Buckle up, kids. Shit's about to get real.
The first generation of animators spent decades working out the best ways to draw something that was appealing, "solid' (volumetric) and easy to move in three dimensions. In the 1920s and 1930s, this started with the "pears, spheres and tubes" style (think "Steamboat Willie") but by the 1940s had evolved into much more complex drawings and forms (think "Golden Age" Bugs Bunny). By the later 1940s and 1950s, the now mature animators started to get more experimental and stylized, while still maintaining the same basic fundamentals they had refined over the previous decades. The two styles that seemed to get really popular were either "modern" and angular or purposely amateurish looking (think of UPA, early H-B, Avery's and Jones' later shorts or "Toot, Whistle, Plunk & Boom").

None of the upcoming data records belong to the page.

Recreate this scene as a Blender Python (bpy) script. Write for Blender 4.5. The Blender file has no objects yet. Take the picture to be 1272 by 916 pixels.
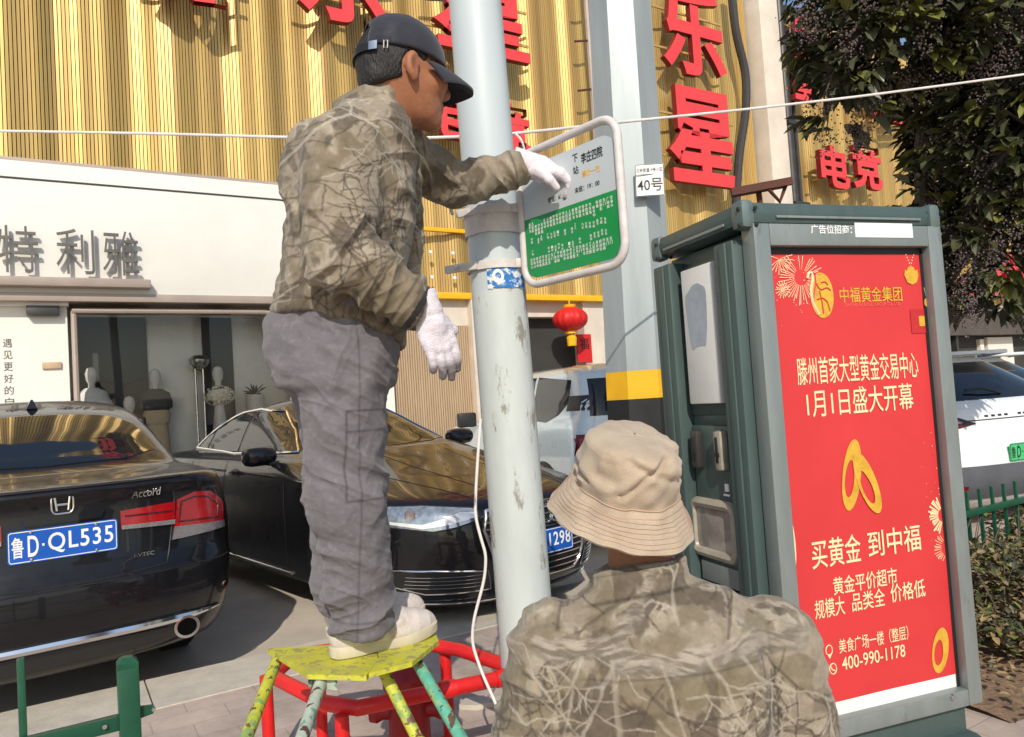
import bpy, bmesh, math, random
import numpy as np
from mathutils import Vector, Matrix, geometry
from mathutils.bvhtree import BVHTree
sc = bpy.context.scene
COL = sc.collection
R = math.radians
# ------------------------------------------------------------ camera, sky, sun, exposure
CAM_H, FPX, PITCH, ROLL = 1.36, 930.0, R(2.4), .065
_r0 = Vector((1, 0, 0)); _f0 = Vector((0, math.cos(PITCH), math.sin(PITCH))); _u0 = Vector((0, -math.sin(PITCH), math.cos(PITCH)))
CR = _r0*math.cos(ROLL) - _u0*math.sin(ROLL); CU = _u0*math.cos(ROLL) + _r0*math.sin(ROLL); CC = Vector((0, 0, CAM_H))
cam = bpy.data.cameras.new('camera'); cam.sensor_width = 36; cam.lens = 36*FPX/1272; cam.clip_start = .05; cam.clip_end = 900
cam_o = bpy.data.objects.new('camera', cam); COL.objects.link(cam_o)
cam_o.matrix_world = Matrix(((CR.x, CU.x, -_f0.x, 0), (CR.y, CU.y, -_f0.y, 0), (CR.z, CU.z, -_f0.z, CAM_H), (0, 0, 0, 1)))
sc.camera = cam_o
SUN_EL, SUN_AZ = R(36), R(-2)           # behind the camera
sun_dir = Vector((-math.sin(SUN_AZ)*math.cos(SUN_EL), -math.cos(SUN_AZ)*math.cos(SUN_EL), math.sin(SUN_EL)))
w = bpy.data.worlds.new('World'); sc.world = w; w.use_nodes = True
wn = w.node_tree.nodes; wl = w.node_tree.links
sky = wn.new('ShaderNodeTexSky'); sky.sky_type = 'NISHITA'; sky.sun_disc = False
sky.sun_elevation = SUN_EL; sky.sun_rotation = math.atan2(sun_dir.x, sun_dir.y); sky.air_density = 1.1; sky.dust_density = 1.2; sky.ozone_density = 1.5
wn['Background'].inputs['Strength'].default_value = .135
wl.new(sky.outputs[0], wn['Background'].inputs[0])
sl = bpy.data.lights.new('sun', 'SUN'); sl.energy = 3.6; sl.angle = R(.5); sl.color = (1, .93, .82)
so = bpy.data.objects.new('sun', sl); COL.objects.link(so); so.rotation_euler = (-sun_dir).to_track_quat('-Z', 'Y').to_euler()
sc.view_settings.view_transform = 'Standard'; sc.view_settings.look = 'None'; sc.view_settings.exposure = .02; sc.view_settings.gamma = 1
sc.cycles.max_bounces = 8; sc.cycles.transparent_max_bounces = 12; sc.cycles.use_denoising = True
sc.cycles.caustics_reflective = False; sc.cycles.caustics_refractive = False

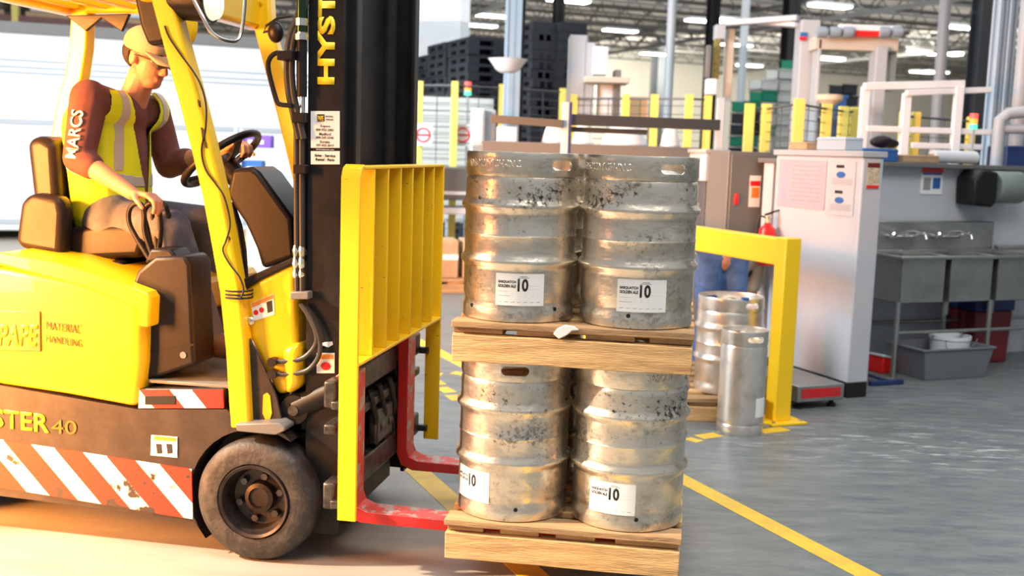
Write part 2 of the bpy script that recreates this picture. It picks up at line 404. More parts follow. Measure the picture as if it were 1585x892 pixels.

This stuff is deceptive, because while it looks stylish and minimalist, that's just the surface, at their core they still use the same techniques as the 1940s stuff. Unfortunately, this first generation retired (or died) in the 1960s and 1970s without passing on their knowledge (this coincided with the general rejection of tradition in that era). You then had a new generation who didn't want to bother learning the fundamentals of drawing and simply copied the superficial aspects of the later, stylized stuff. Cartoons never really recovered from this. Now it's difficult to convince young cartoonists to sit and learn
>>94636101 because 1) it's a lot of hard, tedious work and 2) they think that it will force them to only draw in a "1940s style". They don't realize that it's simply providing a tried and true foundation for them to build off of. It's the equivalent of learning how to hold and play an instrument, not learning what to play. There are other issues affecting the medium, but I think this one is the most pressing.